Né possono considerarsi sufficienti taluni aspetti della motivazione
dell’intera operazione (pagine cinque seguenti della relazione illustrativa del
piano attuativo), che si riferiscono al “degrado locale del paesaggio”
(condizione non avvertita da alcun osservatore), “scelte di pianificazione
attuativa” ancora pagina cinque citata della relazione citata (per la verità non
particolarmente caratterizzanti) per la superficie coperta dalle costruzioni,
(riqualificazione dell’area sotto il profilo percettivo? “sempre pagina cinque) e
come se il paesaggio caratterizzato dalla copertura con costruzioni di oltre
22.000 m² fosse più gradevole di quello precedente caratterizzato dalla sua
tradizionale superficie di aree agricole-campestri.

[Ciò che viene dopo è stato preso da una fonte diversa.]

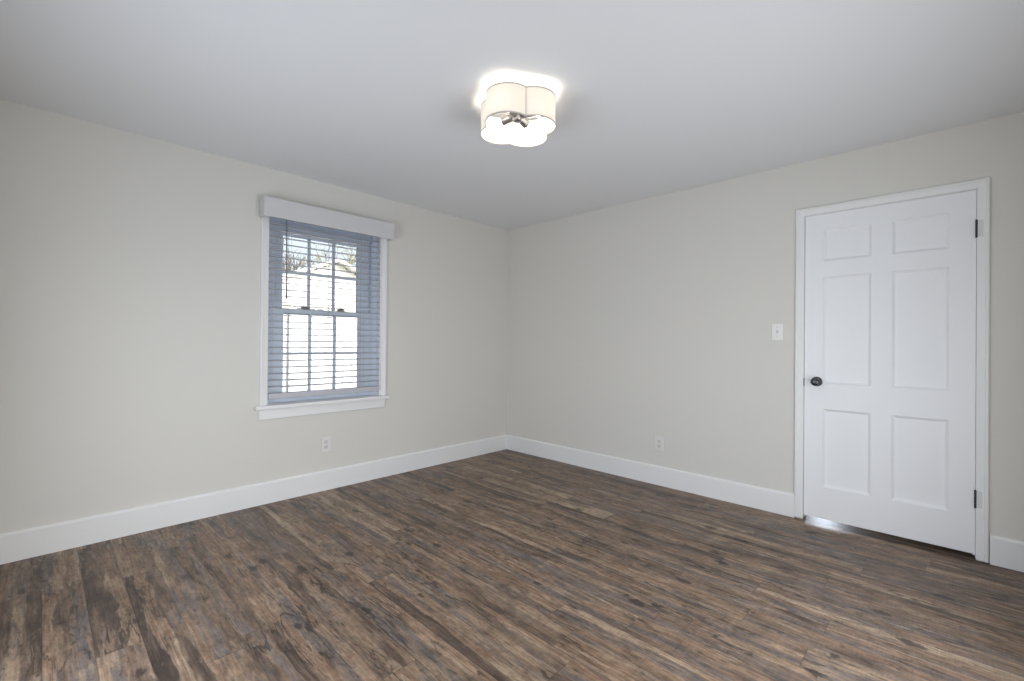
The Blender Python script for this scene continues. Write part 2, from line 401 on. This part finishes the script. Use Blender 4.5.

Dunque, non esistono seri
motivi ambientali e paesaggistici che possano essere spesi per giustificare un
intervento edilizio di questa intensità, di queste proporzioni, di questa natura
e di questi effetti.
Quarto motivo
violazione del decreto del consiglio regionale numero 37 del 27
marzo 2015-errata conduzione della conferenza dei servizi ai sensi
dell’articolo 23 della disciplina del PIT-violazione dei principi che
regolano la costituzione, realizzazione, organizzazione, il
funzionamento degli organi collegiali della pubblica
amministrazione nel rispetto di regole dirette a garantirne
l’indipendenza e l’imparzialità.
Occorre precisare che il momento centrale del procedimento di
approvazione della variante è stato costituito dalla conferenza dei
servizi, che si è svolta presso la direzione urbanistica e politiche
abitative della Regione Toscana nelle date 20 luglio 2020 e segg.,
seguita da provvedimento di VAS il 20 luglio 2020 e dal rapporto
istruttorio. Tuttavia, i ricorrenti osservano che la valutazione delle
indagini svolte in quella sede hanno evitato di affrontare in proprio la
questione costituita da consumi irreversibili (più propriamente, sperperi
del territorio: cfr. verbale conferenza dei servizi, pagine 1-11 e 18) a
detrimento del patrimonio territoriale (pagina 18 del verbale della
conferenza dei servizi). E nemmeno si può prescindere da altro tipo di
valutazioni e giudizi relativi alle prassi ed ai comportamenti dell’organo
collegiale al quale era affidato il giudizio sul piano operativo del quale si
tratta, con particolare riferimento a comportamenti diretti a garantire
l’indipendenza e l’imparzialità degli organi competenti.
Pertanto, nella seconda seduta del 30 settembre 2020 è ammessa
inizialmente la presenza del progettista ma correttamente lo si invita ad
assentarsi durante la prosecuzione di questa; lo stesso non si può
certamente dire, per esempio, se nell’incontro del 24 luglio 2020
abbiano partecipato i rappresentanti della committenza ed i progettisti.
Tanto si dice non soltanto a beneficio della imparzialità della
partecipazione alla discussione dei partecipanti all’incontro, anche per
ovvi motivi di riservatezza relativa ai lavori della conferenza dei servizi,
la quale non solo deve essere assolutamente imparziale rispetto alle
opinioni dei diversi partecipanti, ma tale deve anche apparire
(come la moglie di Cesare), e ciò in quanto la conoscenza delle idee e
motivazioni degli altri partecipanti può pregiudicare una corretta
formazione della volontà dell’organo collegiale (verbale della
conferenza dei servizi, pagina 18).
Vi sarebbe anche da dire della funzione, sul piano decisionale,
dei c.d. tavoli o tavoli tecnici ai quali nessuno dei partecipanti alla
conferenza può legittimamente conferire deleghe a deliberare o anche
soltanto a valutare i dati dell’istruttoria e in ultimo e quanto alle c.d.
“compensazioni” in quanto il corretto modo di gestione di tali scelte
(verbale, pagina 15) e di interventi che dovrebbero riparare a eventuali
pregiudizi ambientali di altre opere e scelte urbanistiche, in quanto il
corretto modo di gestione di tali scelte viste nell’escludere, in via
primaria (in alternativa), scelte pregiudizievoli per i valori ambientali e
prima di tutto il patrimonio territoriale, e non di ripararvi tardivamente
non sempre opportunamente ponendo in essere comportamenti e
scelte meno dannosi di quelle proposte in via primaria (cioè la scelta del
male minore dunque). Dunque, di opere compensative si può parlare
quando si realizza una autostrada o opere di simile entità.